ASHER LIFTIN: KNIGHT’S MOVE
Nino Mier Gallery is delighted to present Knight’s Move, Asher Liftin’s second exhibition with the gallery, and his first presentation in Brussels.
November 8 – December 21, 2024
In this new body of work, comprised of paintings and works on paper, Liftin continues to explore ideas of perception, the constructed image and abstracted realism, frequently adopting the still life to represent the act of seeing. The subjects that Liftin chooses to paint, print and draw, along with the manner in which they are rendered, are mediated—screened, we might say—through an array of art-historical reference.
First, still life—flower painting, in particular—reminiscent, for me at least, of Edouard Manet’s poignantly simple “last flowers.” (There is also a lovely little drawing of lemons that reminds me irresistibly of Manet’s own late lemon and other single and double pieces of fruit.) Studio and gallery windows, printed and painted, larger and smaller, which call to mind both the modernist grid and the Italian Renaissance model of the picture-as-window, an opening onto the world on the other side of its notionally transparent surface. Small colored-pencil drawings of a female intimate, at once clearly posed and snapshot-like: these portraits evoke the photo-filtered paintings of Gerhard Richter, as does the topic of the lit candle found in certain drawings and paintings, such as the one mentioned above. Mannerist bathers, culled randomly, by means of a self-censoring prompt given to an AI program, from 17th-century Italian sources such as the work of the so-called “Il Passignano.”

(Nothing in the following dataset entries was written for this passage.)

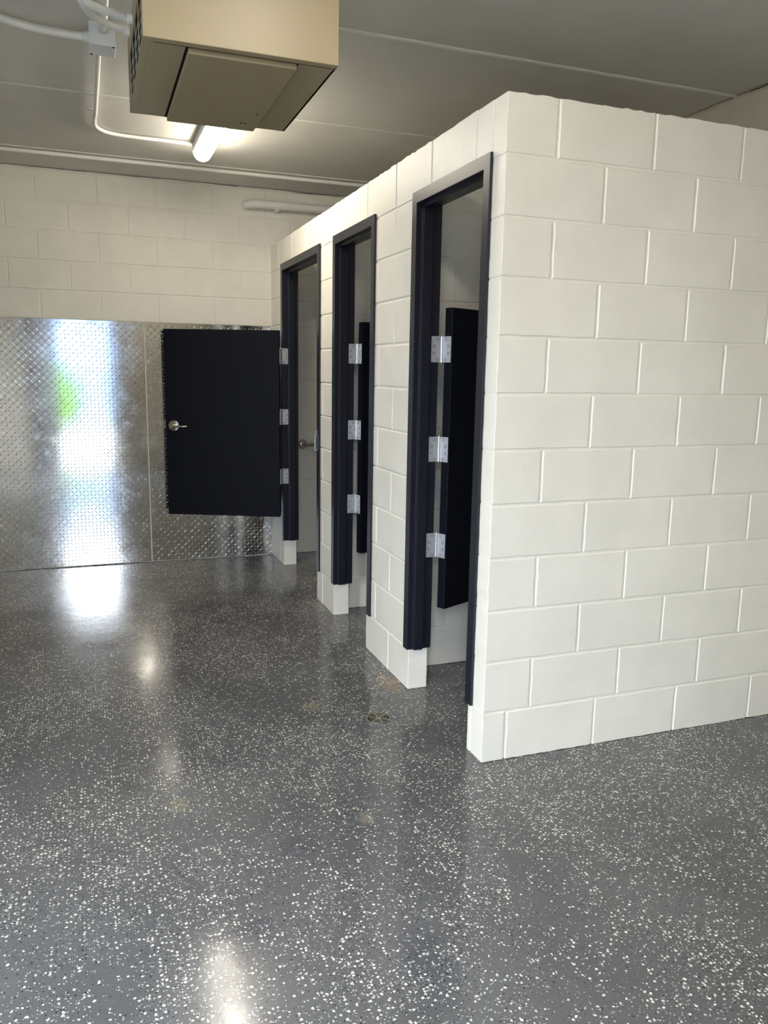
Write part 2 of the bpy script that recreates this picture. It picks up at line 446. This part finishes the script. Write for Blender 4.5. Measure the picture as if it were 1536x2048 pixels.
# ------------------------------------------------------------------ stall doors
def door_frame(d, root):
    e, o = d['e'], d['o']; s0, s1 = (.017, .062) if d['kind'] == 'in' else (.036, .081)
    prof = [(-.012, .0), (-.012, .05), (s0, .05), (s0, .066), (s1, .066), (s1, .05), (.110, .05), (.110, .0),
            (T+.001, .0), (T+.001, .018), (-.001, .018), (-.001, .0)]
    nodes = [lambda t: (o-t, BOT), lambda t: (o-t, HEAD-t), lambda t: (e+t, HEAD-t), lambda t: (e+t, BOT)]
    m = MB(); P = []
    for nd in nodes:
        for x, t in prof:
            y, z = nd(t); P.append((x, y, z))
    n = len(prof)
    F = [(k*n+i, k*n+(i+1) % n, (k+1)*n+(i+1) % n, (k+1)*n+i) for k in range(3) for i in range(n)]
    F += [tuple(range(n)), tuple(range(3*n, 4*n))[::-1]]
    m.add(P, F); fr = m.build('door_frame', M_frame, root)
    md = fr.modifiers.new('bevel', 'BEVEL'); md.width = .0014; md.segments = 2; md.limit_method = 'ANGLE'
    return fr
def hinge(root, pin, zc, jamb_dir, door_dir, jn, dn):
    """pin (x,y); jamb_dir / door_dir: unit xy from pin along each plate; jn/dn: outward normals"""
    m = MB(); hh = .0572; wl = .052
    ex = Vector
    def plate(dr, nr):
        d3 = Vector((dr[0], dr[1], 0)).normalized(); n3 = Vector((nr[0], nr[1], 0)).normalized()
        M = Matrix(((d3.x, n3.x, 0, pin[0]), (d3.y, n3.y, 0, pin[1]), (0, 0, 1, zc), (0, 0, 0, 1)))
        m.bbox(.003, wl, -.0015, .0015, -hh, hh, .0007, 1, M=M); return M
    Mj = plate(jamb_dir, jn); Mk = plate(door_dir, dn)
    h = m.build('hinge', M_steel, root)
    b = MB()
    for i in range(5):
        z0 = zc-hh+i*2*hh/5; b.cyl((pin[0], pin[1], z0+.0012), (pin[0], pin[1], z0+2*hh/5-.0012), .0068, 18)
    b.cyl((pin[0], pin[1], zc-hh-.004), (pin[0], pin[1], zc+hh+.004), .0048, 14)
    b.cyl((pin[0], pin[1], zc+hh), (pin[0], pin[1], zc+hh+.006), .006, 14, r2=.004)
    b.cyl((pin[0], pin[1], zc-hh), (pin[0], pin[1], zc-hh-.006), .006, 14, r2=.004)
    b.build('barrel', M_chrome, h, smooth=True)
    for M in (Mj, Mk):
        for (u, z) in ((.022, .044), (.038, .014), (.038, -.017), (.022, -.044)):
            s = MB(); a = M @ Vector((u, .0014, z)); nn = M.to_3x3() @ Vector((0, 1, 0))
            s.lathe([(.0062, 0), (.0062, .0006), (.0046, .0008)], a, nn, 14, 1)
            s.lathe([(.0046, .0008), (.0030, .0011), (0, .0011)], a, nn, 14, 0)
            s.build('screw', [M_steel, M_dark], h, fix=False)
    return h
HZ = (1.598, 1.151, .703)
def leaf_matrix(P, d, n):
    d = Vector((d[0], d[1], 0)).normalized(); n = Vector((n[0], n[1], 0)).normalized()
    return Matrix(((d.x, n.x, 0, P[0]), (d.y, n.y, 0, P[1]), (0, 0, 1, 0), (0, 0, 0, 1)))
def door_leaf(root, M, width, z0, z1, lever_side):
    """local: x along the leaf from hinge edge, y = thickness away from the visible face (0..-.044)"""
    lf = MB().bbox(0, width, -.044, 0, z0, z1, .0022, 2, M=M).build('door_leaf', M_navy, root)
    zc = 1.072; u = width-.062; y0 = 0 if lever_side > 0 else -.044; s = lever_side
    N = (M.to_3x3() @ Vector((0, s, 0)))
    a = M @ Vector((u, y0, zc)); h = MB()
    h.lathe([(.0, 0), (.043, 0), (.043, .006), (.038, .013), (.018, .017), (.013, .020), (.013, .046), (0, .046)], a, N, 36)
    pts = [M @ Vector((u+q, y0+s*r, zc)) for q, r in ((0, .03), (0, .046), (-.006, .056), (-.02, .06), (-.05, .061), (-.085, .06), (-.108, .056), (-.115, .046))]
    h.tube(spline(pts, 5), .0085, 14)
    h.build('lever_handle', M_chrome, lf, smooth=True)
    # latch face on the free edge
    MB().bbox(width-.0005, width+.0012, -.034, -.010, zc-.028, zc+.028, .0004, 1, M=M).build('latch_plate', M_steel, lf)
    return lf
labels = ['nearest stall door: navy frame beside the outer block corner, short leaf swung inward',
          'middle stall door: navy frame between two block piers, short leaf swung inward',
          'farthest stall door, its navy half-height leaf swung out over the diamond plate']
for i, d in enumerate(DOORS):
    root = empty('stall_door', (.05, (d['e']+d['o'])/2, 0))
    tag(root, labels[i], 'door', 'navy stall doors with short leaves'); root['kind'] = 'thing'
    door_frame(d, root)
    yr = d['o']-.05
    if i == 0:
        pin = (.124, yr-.004); dd = (.9, .436)
    elif i == 1:
        pin = (.126, yr-.004); dd = (.978, .208)
    else:
        pin = (-.021, yr-.004); dd = (-.914, .405)
    if i < 2:
        nn = (dd[1], -dd[0])                       # visible face normal (towards -y)
        P2 = (pin[0]+nn[0]*.056, pin[1]+nn[1]*.056)    # hinge edge corner of visible face
        P2 = (P2[0]+dd[0]*.003, P2[1]+dd[1]*.003)
        M = leaf_matrix(P2, dd, nn)
        door_leaf(root, M, .605 if i == 0 else .585, .402, 1.779, 1)
        for z in HZ: hinge(root, pin, z, (-1, 0), nn, (0, -1), (-dd[0], -dd[1]))
    else:
        nn = (-.405, -.914)
        P2 = (pin[0]+nn[0]*.05+dd[0]*.006, pin[1]+nn[1]*.05+dd[1]*.006)
        M = leaf_matrix(P2, dd, nn)
        # matrix keeps a right-handed frame by mirroring z-free axes
        door_leaf(root, M, .862, .397, 1.783, 1)
        for z in HZ: hinge(root, pin, z, (1, 0), nn, (0, -1), (-dd[0], -dd[1]))
    # strike plate on the latch-side jamb
    ys = d['e']+.05
    s = MB()
    if i < 2: s.bbox(.068, .118, ys-.0005, ys+.002, 1.01, 1.13, .0006, 1); s.bbox(.112, .124, ys-.0005, ys+.006, 1.03, 1.11, .0006, 1)
    else:
        s.bbox(-.018, .032, ys-.0005, ys+.002, 1.0, 1.12, .0006, 1); s.bbox(-.026, -.012, ys-.0005, ys+.012, .99, 1.085, .0006, 1)
    s.build('strike_plate', M_steel, root)

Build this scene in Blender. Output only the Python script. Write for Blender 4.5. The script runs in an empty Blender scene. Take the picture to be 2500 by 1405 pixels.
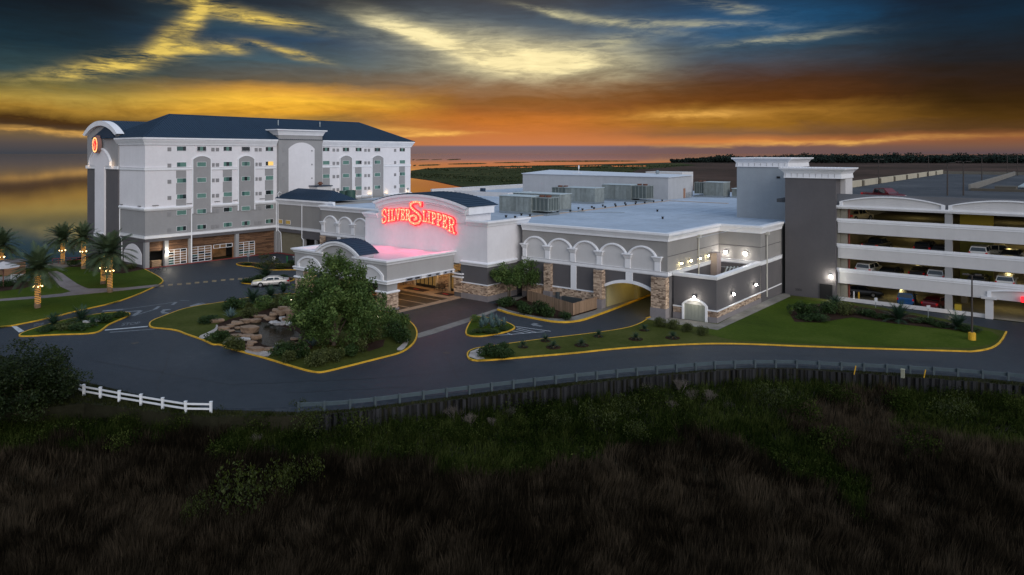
import bpy, bmesh, math, random
import numpy as np
from mathutils import Vector, Matrix
R = random.Random(7)
NP = np.random.default_rng(11)
scene = bpy.context.scene
COL = scene.collection
rad = math.radians

# ---------------------------------------------------------------- camera
F, H, CX, HY, T = 1740.0, 20.0, 1250.0, 375.0, rad(38.5)
UX, UY, VX, VY = math.cos(T), -math.sin(T), math.sin(T), math.cos(T)
cam = bpy.data.cameras.new('camera')
cam.sensor_fit = 'HORIZONTAL'
cam.sensor_width = 36.0
cam.lens = 36.0 * F / 2500.0
cam.shift_y = -(702.5 - HY) / 2500.0
cam.clip_start, cam.clip_end = 0.5, 60000
camo = bpy.data.objects.new('camera', cam)
COL.objects.link(camo)
camo.location = (0, 0, H)
camo.rotation_euler = (rad(90), 0, T)
scene.camera = camo

def g(px, py, z=0.0):
    """world point at height z that the photograph shows at (px, py)"""
    d = (z - H) / ((HY - py) / F)
    x = (px - CX) / F * d
    return (UX * x + UY * d, VX * x + VY * d, z)

def gp(pts, z=0.0):
    return [g(a, b, z) for a, b in pts]

# ---------------------------------------------------------------- view
scene.view_settings.view_transform = 'Standard'
scene.view_settings.look = 'None'
scene.view_settings.gamma = 1
scene.view_settings.use_curve_mapping = False
scene.view_settings.exposure = 0.1
scene.cycles.use_denoising = True
scene.cycles.max_bounces = 6
scene.cycles.transparent_max_bounces = 6
scene.cycles.sample_clamp_indirect = 4.0

# ---------------------------------------------------------------- sky
def lin(c):
    return tuple(((v / 255) / 12.92 if v / 255 <= 0.04045 else ((v / 255 + 0.055) / 1.055) ** 2.4) for v in c)

class NT:
    def __init__(s, nt):
        s.nt = nt
    def n(s, t, **kw):
        x = s.nt.nodes.new(t)
        for k, v in kw.items():
            setattr(x, k, v)
        return x
    def put(s, sock, v):
        if isinstance(v, bpy.types.NodeSocket):
            s.nt.links.new(v, sock)
        elif v is not None:
            sock.default_value = v
    def m(s, op, a, b=None, c=None, clamp=False):
        x = s.n('ShaderNodeMath', operation=op, use_clamp=clamp)
        for i, v in enumerate((a, b, c)):
            s.put(x.inputs[i], v)
        return x.outputs[0]
    def vm(s, op, a, b=None):
        x = s.n('ShaderNodeVectorMath', operation=op)
        s.put(x.inputs[0], a)
        if b is not None:
            s.put(x.inputs[1], b)
        return x.outputs['Value'] if op in ('DOT_PRODUCT', 'LENGTH') else x.outputs[0]
    def mix(s, f, a, b, blend='MIX'):
        x = s.n('ShaderNodeMix', data_type='RGBA', blend_type=blend)
        s.put(x.inputs[0], f)
        s.put(x.inputs[6], a if isinstance(a, bpy.types.NodeSocket) else (*a[:3], 1))
        s.put(x.inputs[7], b if isinstance(b, bpy.types.NodeSocket) else (*b[:3], 1))
        return x.outputs[2]
    def ss(s, v, a, b):
        x = s.n('ShaderNodeMapRange', interpolation_type='SMOOTHSTEP')
        s.put(x.inputs[0], v)
        x.inputs[1].default_value, x.inputs[2].default_value = a, b
        return x.outputs[0]
    def lm(s, v, a, b, c=0.0, d=1.0):
        x = s.n('ShaderNodeMapRange')
        s.put(x.inputs[0], v)
        for i, q in enumerate((a, b, c, d)):
            x.inputs[i + 1].default_value = q
        return x.outputs[0]
    def noise(s, vec, scale, detail=4.0, rough=0.55, dist=0.0):
        x = s.n('ShaderNodeTexNoise')
        if vec is not None:
            s.put(x.inputs['Vector'], vec)
        x.inputs['Scale'].default_value = scale
        x.inputs['Detail'].default_value = detail
        x.inputs['Roughness'].default_value = rough
        x.inputs['Distortion'].default_value = dist
        return x.outputs[0]
    def ramp(s, f, stops, interp='B_SPLINE'):
        x = s.n('ShaderNodeValToRGB')
        cr = x.color_ramp
        cr.interpolation = interp
        while len(cr.elements) < len(stops):
            cr.elements.new(0.5)
        for e, (p, c) in zip(cr.elements, stops):
            e.position = p
            e.color = (*c, 1) if len(c) == 3 else c
        s.put(x.inputs[0], f)
        return x.outputs[0]

world = bpy.data.worlds.new('World')
scene.world = world
world.use_nodes = True
world.node_tree.nodes.clear()
W = NT(world.node_tree)
tc = W.n('ShaderNodeTexCoord').outputs['Generated']
dirv = W.vm('NORMALIZE', tc)
xr = W.vm('DOT_PRODUCT', dirv, (UX, VX, 0))      # to the right of the view axis
yf = W.vm('DOT_PRODUCT', dirv, (UY, VY, 0))      # along the view axis
sepz = W.n('ShaderNodeSeparateXYZ')
W.put(sepz.inputs[0], dirv)
zz = sepz.outputs[2]
az0 = W.m('MULTIPLY', W.m('ARCTAN2', xr, yf), 180 / math.pi)
hor = W.m('SQRT', W.m('MAXIMUM', W.m('SUBTRACT', 1.0, W.m('MULTIPLY', zz, zz)), 1e-5))
va0 = W.m('ABSOLUTE', W.m('DIVIDE', zz, hor))    # tangent of the elevation; below the horizon mirrors above
# cloud noise: direction stretched so that structures lie flat
stretch = W.vm('MULTIPLY', dirv, (1, 1, 5.5))
n1 = W.noise(stretch, 3.2, 6, 0.6, 0.35)
n2 = W.noise(W.vm('MULTIPLY', dirv, (1, 1, 4.6)), 8.0, 9, 0.64, 0.9)
n3 = W.noise(W.vm('MULTIPLY', dirv, (1, 1, 6.5)), 21.0, 8, 0.66, 0.6)
wob = W.m('ADD', W.m('MULTIPLY', W.m('SUBTRACT', n1, 0.5), 0.030), W.m('MULTIPLY', W.m('SUBTRACT', n2, 0.5), 0.020))
keep = W.ss(va0, 0.006, 0.04)
# bands tilt slightly up to the right, as high cloud sheets do
tilt = W.m('MULTIPLY', W.m('MULTIPLY', W.m('MAXIMUM', W.m('MINIMUM', az0, 60.0), 0.0), -0.00035), W.ss(va0, 0.02, 0.12))
va = W.m('ADD', va0, W.m('ADD', W.m('MULTIPLY', wob, keep), tilt))
az = W.m('ADD', az0, W.m('MULTIPLY', W.m('SUBTRACT', n1, 0.5), 9.0))
VM = 0.26

def skyramp(px, stops):
    c = math.cos(math.atan((px - CX) / F))
    st = sorted((max(0.0, (HY - py) / F * c / VM), lin(col)) for py, col in stops)
    return W.ramp(W.m('DIVIDE', va, VM), st, 'LINEAR')

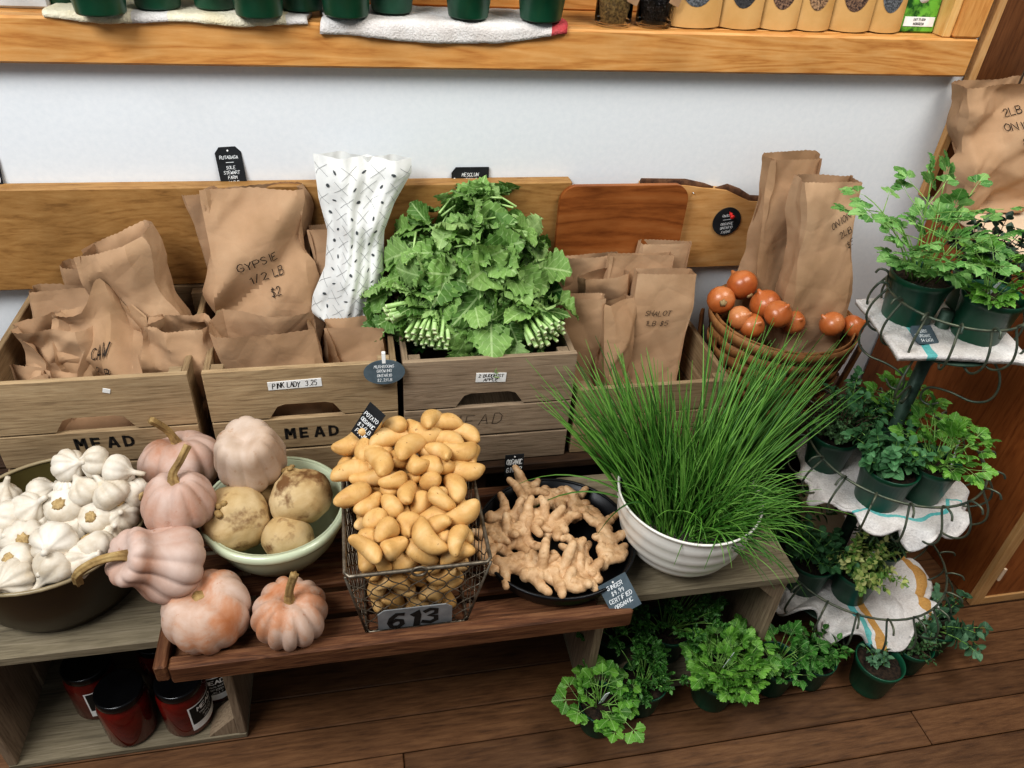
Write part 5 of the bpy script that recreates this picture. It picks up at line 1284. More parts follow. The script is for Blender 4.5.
# ---------------------------------------------------------------- tiered plant stand
SX, SY = 1.0, .975
st = thing('plant_stand', 'three tiered green wire plant stand full of potted herbs', 'stand', (SX, SY, 0))
mb = MB(); mb.tube([(0, 0, .02), (0, 0, .765)], .012, 16); mb.build('pole', M['pole'], st)
mb = MB(); mb.tube([(0, 0, .0), (0, 0, .03)], .016, 16)
for k in range(3):
    a = 2*PI*k/3+.4; mb.tube([(.012*math.cos(a), .012*math.sin(a), .05), (.09*math.cos(a), .09*math.sin(a), .045), (.15*math.cos(a), .15*math.sin(a), .004)], .004, 8)
mb.build('foot', M['pole'], st)
TIERS = [(.715, .112, 14, .08, (.0, .0)), (.385, .165, 18, .085, (.0, -.02)), (.085, .185, 20, .085, (.025, -.02))]
for z, R, n, hh, (ox, oy) in TIERS:
    mb = MB()
    mb.tube([(ox+R*math.cos(a), oy+R*math.sin(a), z+hh) for a in np.linspace(0, 2*PI, 64, endpoint=False)], .0024, 8, closed=True)
    bt = mb.build('wire_tier', M['wire'], st)
    mb = MB(); mb.lathe([(.012, z-.002), (R*.86, z-.002), (R*.88, z), (R*.86, z+.002), (.012, z+.002)], 40, loc=(ox, oy, 0), capb=False, capt=False); mb.build('tray_plate', M['pole'], bt)
    for k in range(n):
        a = 2*PI*k/n+.1; c, s_ = math.cos(a), math.sin(a)
        pts = [(R*.80, z-.004), (R*.95, z-.006), (R*1.08, z+.004), (R*1.16, z+hh*.30), (R*1.13, z+hh*.62), (R*1.02, z+hh*.93), (R*1.0, z+hh*1.03), (R*1.05, z+hh*1.10), (R*1.15, z+hh*1.09), (R*1.19, z+hh*.98)]
        Q = []
        for i in range(len(pts)-1):
            for q in range(4):
                u = q/4; p0, p1, p2, p3 = [np.array(pts[max(0, min(len(pts)-1, i+w))]) for w in (-1, 0, 1, 2)]
                Q.append(.5*((2*p1)+(-p0+p2)*u+(2*p0-5*p1+4*p2-p3)*u*u+(-p0+3*p1-3*p2+p3)*u**3))
        Q.append(np.array(pts[-1]))
        mb = MB(); mb.tube([(ox+q[0]*c, oy+q[0]*s_, q[1]) for q in Q], .0021, 7); mb.build('wire_rib', M['wire'], bt)
for k in range(4):
    a = 2*PI*k/4+.6; c, s_ = math.cos(a), math.sin(a)
    pts = [(.050, .592), (.036, .580), (.020, .584), (.018, .602), (.030, .616), (.060, .622), (.095, .622), (.118, .636), (.124, .662), (.116, .690), (.100, .708)]
    if k % 2 == 0: pts = [(x, z) for x, z in pts]
    Q = []
    for i in range(len(pts)-1):
        for q in range(5):
            u = q/5; p0, p1, p2, p3 = [np.array(pts[max(0, min(len(pts)-1, i+w))]) for w in (-1, 0, 1, 2)]
            Q.append(.5*((2*p1)+(-p0+p2)*u+(2*p0-5*p1+4*p2-p3)*u*u+(-p0+3*p1-3*p2+p3)*u**3))
    pts = Q+[np.array(pts[-1])]
    mb = MB(); mb.tube([(x*c, x*s_, z) for x, z in pts], .0022, 7); mb.build('scroll_bracket', M['wire'], st)

def towel(label, loc, fn, nu, nv, stripes, seed, th=.006, name='towel', mat=None, axis=0):
    """terry cloth; fn(u, v) -> point; stripes: (axis value range, material)"""
    t = thing(name, label, 'towel', loc)
    mb = MB(); V = []
    for j in range(nv):
        for i in range(nu):
            p = Vector(fn(i/(nu-1), j/(nv-1))); p += Vector((0, 0, .0012*noise.noise(p*220))); V.append(tuple(p))
    F = []; mi = []
    for j in range(nv-1):
        for i in range(nu-1):
            F.append((j*nu+i, j*nu+i+1, (j+1)*nu+i+1, (j+1)*nu+i)); u = (i+.5)/(nu-1); v = (j+.5)/(nv-1); q = 0
            for ax, a, b, k in stripes:
                if a <= (u, v)[ax] < b: q = k
            mi.append(q)
    mb.add(V, F); mb.mi = mi
    o = mb.build('cloth', [M['terry'], M['terry_teal'], M['terry_ochre'], M['terry_red'], M['terry_cream']], t)
    sm = o.modifiers.new('thickness', 'SOLIDIFY'); sm.thickness = th; sm.offset = 0
    return t
def terry(name, a, b):
    t = NT(name); v = t.coords(); n = t.noise(v, 260, 3, .6); n2 = t.noise(v, 18, 4, .6)
    t.col(t.mix(.4, t.ramp(n2, [(.3, C(a)), (.7, C(b))]), t.ramp(n, [(.3, (.62, .62, .62, 1)), (.7, (1.15, 1.15, 1.15, 1))]), 'MULTIPLY')); t.bump(n, .9, .003); return t.set(.95, 0, .1)
M['terry'] = terry('white_terry', '#cfc6bf', '#e9e5e1'); M['terry_teal'] = terry('teal_terry', '#5fb0ae', '#7cc6c2'); M['terry_ochre'] = terry('ochre_terry', '#bd8c4c', '#cfa264')
M['terry_red'] = terry('red_terry', '#b03a40', '#cf6a6c'); M['terry_cream'] = terry('cream_terry', '#dccfae', '#ece4cf')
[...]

Collaged and swirled paintings that vaguely recall Picasso and Van Gogh. The illusionist gambits of 2oth-century Photorealism and of earlier camera obscura painters such as Johannes Vermeer. And through it all, of course, runs the Neo-Impressionist mark of Georges Seurat, and the divisionist color theory that goes with it. Though it is possible to see Liftin’s paintings as connecting the dots between Vermeer and Richter, however, this screening through the sieve of art history does not really yield any secure time-line; quite the contrary. But it does knit together the threads of a mediated vision, in which the image bank of painting and its sister media is imbricated with cognitive process. Asher Liftin is not a neuroscientist, and this is not “neuro-art-history,” but his is a practice that everywhere invokes the intersection between art and cognition.
Back up from the surface, and ta-da!, it comes into focus. Move in close, and it comes undone. Move away once more and it all comes back together. But move from side to side in front of this joined pair of paintings, and you see it do both, in concert and in oscillating alternation, over and over again.